Much of Polyester’s humor comes from it being a satire of female-focused exploitation films from the 1950s that were centered on disillusioned housewives indulging in the sins of life. Throughout the film, we watch Francine hit rock bottom after rock bottom, abusing alcohol to help her cope with living with a verbally abusive husband, a delinquent daughter, and a foot-stomping son. 

As her life spins further out of control, Divine ratchets up his commitment to dynamically expressing Francine’s manic mood swings. In the film’s finale, after Francine discovers that her new husband, Todd, is sleeping with her mother, she has a complete nervous breakdown, manically stroking her hair as she sinks to the ground, blubbering nonsense as she’s forced to become a human footstool. It’s over the top in the way you’d expect from a performer like Divine, but we can appreciate this moment’s hilariously overwrought melodrama even more because he humanized Francine so well in the film’s opening acts.

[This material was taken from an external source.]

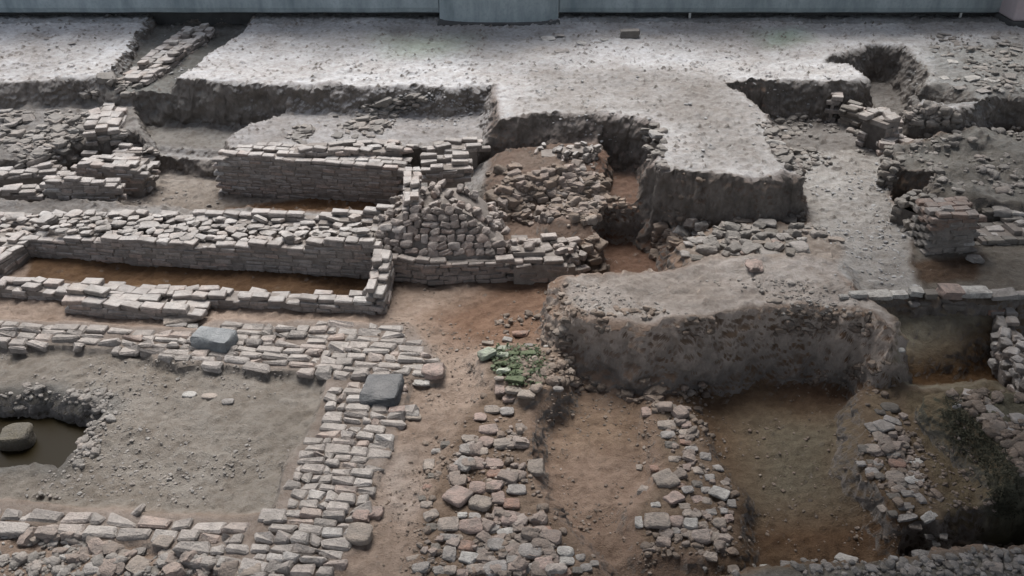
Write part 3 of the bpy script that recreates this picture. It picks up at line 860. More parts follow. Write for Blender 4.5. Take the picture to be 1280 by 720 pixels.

Before his death in 1988, Divine desperately wanted to be taken seriously as an actor, especially in male roles. He only had the chance to play three male characters in his career, two of which were for John Waters — in Female Trouble and Hairspray — and the last, Out of the Dark, was released posthumously in 1989. But I think Divine heartily proved himself as a serious actor with his work in Polyester.

Francine allowed audiences to clearly see the true range he possessed, removed from much of the debauchery and garishness that he had been known for. Polyester is still filled with Waters’ signature brand of shock, but regardless of the high camp baked into Divine’s performance, he still manages to break our hearts in a way the actresses he was satirizing never could.

Divine may have been known for absurd characters, but it’s really his genuine love of relishing in the outrageous that makes him such an incredibly fun actor to watch. With his performance in Polyester, we were treated to a different dimension of his talent. One that proved he was so much more than the stomach-churning extremes to which he was willing to go.